Pieces are coming together. My game is 95% ready (art and movement tweaks, nothing that can’t take a few minutes for each). It’s exciting, and I may even have some hair left that’s not in my fists when I’m through. I kid of course, but since the deadline is this Thursday, with the Viz-A-Gogo exhibition opening a week from now, things are coming down to the end, and with that always comes some anxiety.

The stronger stepper motor came in early this week. It looks good and strong, just like the online sparkfun picture said. However one caveat is that I’ll need to solder short lengths of (probably 22 gauge–breadboard compatible?) wire to the wire ends of the stepper motor, since the ends are frayed by default. From what I can tell, another student, Sarah Spofford, is using the same or a very similar motor as I, so one question means answers for two students. Awesome when that works out.

Today, finish the plans; tomorrow, cut and glue them. I got the transfer between drawing my plans in Illustrator and importing them correctly into the AutoCAD woodshop template (on the correct layers for cutting), so that’s another interfacing issue of sorts solved.

Project’s being built, and the different pieces (game, dispenser, Makey Makey keyboard) are coming together. It’s likely that when I show this Thursday, the game sprites will still need work (I’m using holder images now that come with Game Maker but aren’t really polished for final work). Also, the pieces themselves can work on Mac or Windows, but the interfacing between the game and Arduino uses a DLL that (because it’s a DLL for one) require a Windows OS. I can still demo the operation with a mac, and manually set the dispenser wheel to dispense seeds (push a button to simulate the signal GM can send to the Arduino on Windows). Viz-A-Gogo will have a Windows computer, but for Thursday, a mac will work fine.
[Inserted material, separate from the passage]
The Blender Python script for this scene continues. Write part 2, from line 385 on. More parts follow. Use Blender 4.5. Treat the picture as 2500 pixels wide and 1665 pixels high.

One thing on the keyboard–I’m leaning towards using apples for the 6 keys. For one, there are enough different color combinations with apples to be varied enough while still reading as, well, apples. They’re firm enough to resist a the bit of pushing, over and over, that the fruit “keys” will require. Plus the Makey Makey requires either enough metal or moisture to conduct the push signals, and apples certainly have plenty of moisture. It’s likely I’ll need to replace them between Thursday and when the show ends next weekend, but that’s just a matter of pulling the pins in the apples out and sticking them in another apple.